The latest book we share in this manner is by an economist friend, Prof. Russ Roberts of GMU, George Mason University.  Its unusual title is How Adam Smith can Change Your Life: An Unexpected Guide to Human Nature and Happiness.  We give copies to our friends and as graduation presents to our friends’ children.  Understanding the messages of this book will help them have happy and productive lives.  

Russ, an Orthodox Jew, inspired our minister, Rev. Dave McConnell of BUMC, Bozeman United Methodist Church, to devote two sermons to the book’s fundamental questions:  What is the good life? In what kind of society do we want to live?  How do we get there?  Smith addresses these key questions in his neglected and nearly forgotten 1759 book The Theory of Moral Sentiments.

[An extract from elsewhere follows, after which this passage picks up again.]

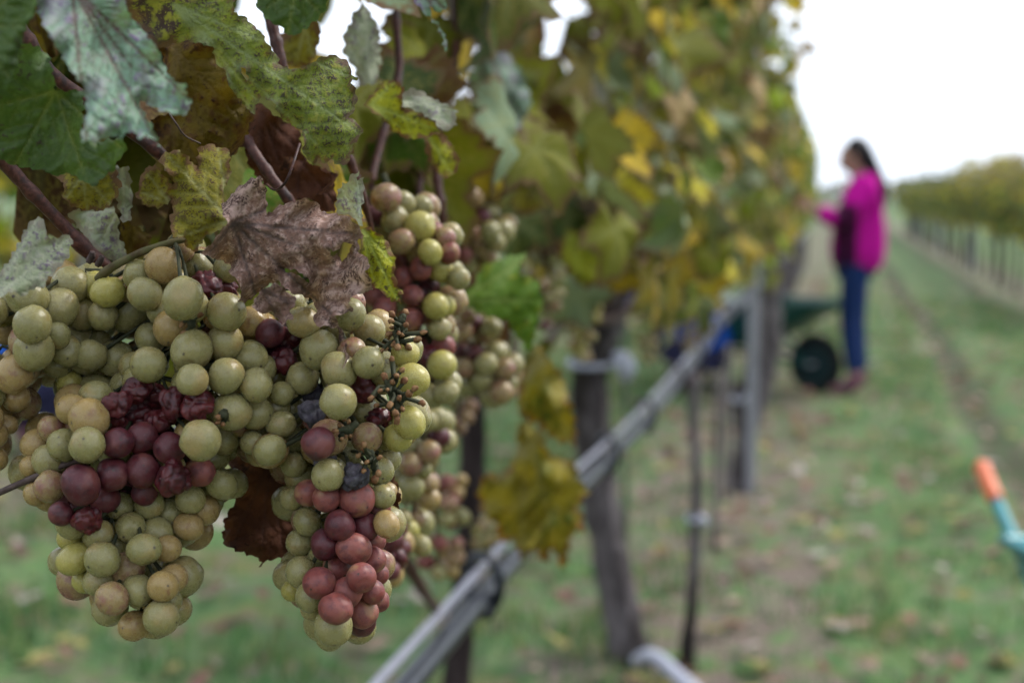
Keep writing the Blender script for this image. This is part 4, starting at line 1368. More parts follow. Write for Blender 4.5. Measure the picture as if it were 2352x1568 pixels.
bunch('right sharp bunch with dry stalks in the middle and a pink berried tail',
      [(4, '430 1390 130 g;860 1320 135 g;720 1480 120 gd;1040 1470 130 gd;310 1230 100 g;20 1440 150 ad;130 1500 120 ud;560 1340 100 gd;300 1500 110 sd'),
       (6, '580 75 166 g;760 265 158 gb;430 335 142 gd;310 635 132 gd;1030 195 134 gb;1190 290 122 g;1370 115 112 y;1420 355 146 y;880 90 104 k;755 555 156 gf;990 420 112 s;985 620 112 gd;520 480 84 md;530 650 112 m;575 945 146 uf;330 905 112 gd;130 1000 120 gb;1020 885 126 k;850 1040 112 gd;1410 740 122 y;1300 885 102 y;1225 1080 76 gd;1130 1190 112 g;660 1225 132 gb;410 1240 122 gd;900 1235 104 mb;350 1130 92 gd;480 1390 104 p;650 1440 108 pb;920 1440 152 pb;1120 1530 92 p;1165 1420 92 g;330 1440 84 gd;20 800 60 gd;240 480 90 gd;620 1080 70 m;1120 720 80 sd;1200 890 80 gd;150 100 110 sd;60 250 105 gd;260 170 100 sd;190 330 105 gd;170 620 110 gd;60 480 105 gd;230 760 100 gd'),
       (8, '470 90 112 gd;400 280 106 gd;770 120 126 ub;1000 130 112 u;640 290 122 ub;1200 110 92 a;900 335 132 pb;1080 260 84 p;1080 440 92 px;410 550 126 g;580 650 132 pb;745 510 116 p;970 600 118 pb;835 735 128 pb;1065 730 88 p;1125 810 66 pd;1125 570 56 pd;730 880 132 pf;970 925 134 px;970 1020 104 ud;500 775 122 g;545 860 102 g;710 1050 156 gb;590 400 84 gd;330 720 60 yd;880 560 80 pd'),
       ], .662, [(700, 470, .70), (720, 620, .70), (760, 760, .69), (790, 880, .69), (780, 1000, .685), (770, 1120, .68), (780, 1260, .675), (790, 1400, .672)], seed=5,
      bits=[(902, 905, .640, 22, 62), (918, 760, .655, 16, 50), (800, 985, .640, 8, 34), (855, 1058, .642, 9, 36), (440, 735, .648, 5, 26), (512, 958, .642, 3, 18)])
bunch('half sharp bunch of red and green berries behind the acid green lobe',
      [(4, '1200 250 122 k;1350 300 104 g;1280 450 122 g;1500 520 132 y;1340 650 112 k;1600 750 108 yb;1690 905 112 y;1360 820 92 pd;1510 900 94 p;1350 980 84 p;1440 1150 88 p;1180 1270 94 p;1430 1360 104 p;1780 760 74 p;1740 620 84 k;1640 560 66 p;1650 1240 112 y;1745 1240 74 y;1860 990 94 g;1080 1150 84 pd;1690 1450 94 g;1570 1330 66 pd;1220 1060 84 pd;1520 330 90 gd;1580 1060 84 sd;1100 420 90 ud'),
       (6, '1720 45 104 p;1570 155 104 s;1710 215 122 y;1770 385 112 g;1600 500 104 g;1750 470 94 g;1480 60 90 pd')], .86, [(880, 400, .90), (930, 520, .895), (970, 660, .89), (990, 800, .885), (1000, 900, .885)], low=False, seed=6, spread=.02)
bunch('blurred pale green bunch low behind the pink tail',
      [(6, '1650 710 104 g;1570 730 94 g;1420 965 104 g;1590 1015 104 k;1420 1125 104 k;1430 1335 112 g;1530 1175 74 g;1540 855 94 gd;1330 1010 84 gd;1680 880 90 ud;1340 1240 94 gd;1560 1290 84 kd;1600 1450 90 ad'),
       (8, '1400 165 94 y;1520 305 84 g;1340 60 84 g;1470 60 80 kd')], .98, [(985, 900, 1.0), (970, 1000, 1.0), (955, 1100, 1.0), (945, 1240, 1.0)], low=True, seed=7, spread=.02)
bunch('blurred clump of dark purple berries right of the pink tail',
      [(8, '1250 260 104 u;1280 430 112 s;1230 540 84 u;1180 400 84 u;1300 150 80 ud;1340 330 70 ud')], .92, [(900, 1180, .94), (905, 1250, .94), (900, 1310, .93)], low=True, seed=8)
bunch('blurred violet and green bunch above the fresh green leaf',
      [(4, '2070 690 94 k;2150 560 94 g;2270 560 104 g;2200 660 84 g;1860 540 84 g;1970 560 74 k;1830 230 104 g;1840 370 104 g;1980 230 84 k;1920 780 66 p;2080 430 80 ud;2000 680 80 gd;2130 770 70 kd;1900 660 80 gd;2150 380 70 gd;1750 470 90 gd')], 1.22, [(1060, 430, 1.25), (1080, 500, 1.25), (1110, 590, 1.24)], low=True, seed=9, spread=.025)
bunch('blurred bunch with lilac berries beneath the fresh green leaf',
      [(6, '1930 245 84 k;2120 205 94 g;2290 255 94 k;2255 465 104 k;2080 350 84 g;2180 330 80 g;2010 110 80 u;1900 100 80 ud;2200 100 80 g;1980 400 70 gd;2330 380 70 gd'),
       (4, '2000 1400 80 u;2080 1500 90 k;1940 1320 70 k;2160 1440 80 g;1900 1480 80 k')], 1.15, [(1070, 690, 1.18), (1100, 780, 1.18), (1130, 880, 1.17)], low=True, seed=10, spread=.025)


def auto_bunch(label, x, y, d, n, w, h, types, seed):
    """a bunch far out of focus: berries packed round a hanging stem"""
    r_ = random.Random(seed)
    c = P(x, y, d)
    top = c + Vector((0, 0, h * .5))
    root = empty('grape_bunch', top, label, 'grape bunch', 'blurred grape bunches along the near row')
    G = []
    for _ in range(n * 14):
        if len(G) >= n: break
        t = r_.random()
        R = w * .5 * (1 - .62 * t) * math.sqrt(r_.random())
        a = r_.uniform(0, 6.28)
        p = top + Vector((R * math.cos(a), R * math.sin(a), -t * h))
        rr = .0085 * r_.uniform(.85, 1.1)
        if all((p - g['p']).length > (rr + g['r']) * .86 for g in G):
            G.append(dict(p=p, r=rr, t=r_.choice(types)))
    ax = [top + Vector((0, 0, -h * i / 12)) for i in range(13)]
    put_berries(root, G, ax, True)
    st = MB().tube([top + Vector((0, 0, .03))] + ax, .002, 5)
    st.build('stem', M['green_stem'], root)
    return root


GR = ['g', 'g', 'g', 'y', 'k', 'a']
auto_bunch('long yellow-green bunch hanging left of the dark vine head', 1335, 700, 2.25, 60, .085, .17, GR, 21)
auto_bunch('small green bunch just behind the nearest blackish trunk', 1128, 1262, 2.45, 34, .07, .10, GR, 22)
auto_bunch('reddish bunch tucked beside the thick grey trunk head', 1428, 600, 3.5, 44, .09, .14, ['p', 'u', 'a', 'k'], 23)
auto_bunch('golden bunch hanging right of the thick grey trunk', 1490, 765, 3.7, 44, .09, .14, ['y', 'a', 'g'], 24)
auto_bunch('tan bunch hanging above the upper end of the hose', 1585, 745, 4.3, 48, .10, .17, ['k', 'a', 'g'], 25)
auto_bunch('pinkish bunch low between the pink tail and the blackish trunk', 1005, 1215, 1.45, 30, .07, .10, ['a', 'k', 'g', 'p'], 26)
auto_bunch('green bunch under the shaded leaves above the blackish trunk', 1250, 640, 1.95, 40, .08, .13, ['g', 'k', 'u', 'g'], 27)
auto_bunch('dusky bunch among brown leaves above the blackish trunk', 1050, 860, 1.5, 34, .07, .12, ['u', 'k', 'g'], 28)
auto_bunch('pale bunch high beside the golden leaves', 1500, 520, 3.3, 36, .08, .12, ['g', 'k', 'y'], 29)

# ------------------------------------------------------------------ trellis: wires, drip hose, posts, stakes, ties


def along(x, z, y0, y1, step=.25, sag=.012):
    n = int((y1 - y0) / step)
    return [Vector((x + .006 * math.sin(y * 1.7), y, z + sag * math.sin(y * 1.15) + .004 * math.sin(y * 3.1))) for y in np.linspace(y0, y1, n)]


def at_x(px, py, X):
    r = ray(px, py)
    return CAM + r * (X / r.x)


HX = ROW + .05
ha, hb = at_x(945, 1568, HX), at_x(1715, 690, HX)
HZ = ha.z * .8 + hb.z * .2
hose = empty('drip_hose', (HX, 3, 0), 'black drip irrigation hose clipped under a grey tube along the row', 'hose')
MB().tube(along(HX, HZ, .9, 30), .0160, 12).build('hose', M['hose'], hose)
MB().tube(along(HX - .004, HZ + .040, .9, 30), .0070, 8).build('support_tube', M['tube'], hose)
for y in (1.25, 2.02, 2.62, 3.22, 3.86, 4.6, 5.3, 6.2, 7.2, 8.4):
    q = Vector((HX + .006 * math.sin(y * 1.7), y, HZ + .012 * math.sin(y * 1.15) + .004 * math.sin(y * 3.1)))
    mb = MB()
    pr = []
    for k in range(19):
        a = 2 * math.pi * k / 18
        pr.append(q + Vector((.026 * math.cos(a), 0, .018 + .044 * math.sin(a))))
    mb.tube(pr, .008, 6, caps=False)
    mb.box(q + Vector((.0, 0, -.022)), (.016, .016, .010))
    mb.build('clip', M['hose'], hose)

for (px, py, X, nm) in ((385, 112, ROW + .07, 'upper trellis wire passing behind the large speckled leaf'), (1060, 303, ROW - .10, 'upper trellis wire on the far side of the canopy')):
    w = at_x(px, py, X)
    o = MB().tube(along(X, w.z, .5, 30, .4), .0022, 6).build('trellis_wire', M['wire'])
    tag(o, nm, 'wire', 'trellis wires')
o = MB().tube(along(ROW - .02, 1.03, 2.3, 30, .4), .0022, 6).build('trellis_wire', M['wire'])
tag(o, 'fruiting wire low in the canopy at trunk head height', 'wire', 'trellis wires')
o = MB()
cp = P(1130, 315, 1.75)
for s in (-1, 1):
    o.tube(spline([cp + Vector((.012 * s, -.02, .012)), cp + Vector((.016 * s, 0, 0)), cp + Vector((.012 * s, .02, -.012))], 8), .0035, 6)
o.tube(spline([cp + Vector((-.016, 0, 0)), cp + Vector((0, .006, .006)), cp + Vector((.016, 0, 0))], 6), .0045, 6)
tag(o.build('wire_clip', M['hose']), 'black plastic clip joining the upper wires', 'clip')

# pale galvanised post: a folded C profile with hooks, set in the ground
pb = on_ground(1724, 1118)


def metal_post(base, h, label, group):
    r = empty('metal_post', base, label, 'post', group)
    mb = MB()
    prof = [(-.022, .016), (-.022, -.016), (.022, -.016), (.022, .016), (.018, .016), (.018, -.012), (-.018, -.012), (-.018, .016)]
    v, f = [], []
    for z in (-.1, h):
        for a, b_ in prof: v.append(Vector(base) + Vector((a, b_, z)))
    n_ = len(prof)
    for i in range(n_):
        f.append((i, (i + 1) % n_, n_ + (i + 1) % n_, n_ + i))
    f.append(tuple(range(n_, 2 * n_)))
    mb.add(v, f)
    mb.build('post', M['steel'], r, smooth=False)
    if base[1] < 8:
        for z in np.arange(.5, h - .05, .24):
            for s in (-1, 1):
                MB().box(Vector(base) + Vector((.0245 * s, .004, z)), (.0022, .006, .014)).build('wire_hook', M['steel'], r, smooth=False)
    return r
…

Smith alerted us to dangers of money, fame, and power. According to Prof. Roberts, Adam Smith "...wrote as eloquently as anyone ever has on the futility of pursuing money with the hope of finding happiness." I am grateful indeed to Russ for reviving interest in this book.  Among other reasons, it helps explain Bozeman's increasing attractiveness.

Few people move to Bozeman to maximize financial income.  Other reasons explain its multidimensional boom.  The obvious ones include spectacular environmental amenities, excellent transportation, and the culture that naturally arises around a major research university.

International and national forces beyond anyone’s control drive Bozeman's upward trends.  This growth has many obvious and hidden costs but alas, it will probably accelerate.  I will explore some of the reasons in future columns.  Many well-intended people also address the challenge of managing this growth.  I will remind them that not all good things go together, especially not good intentions.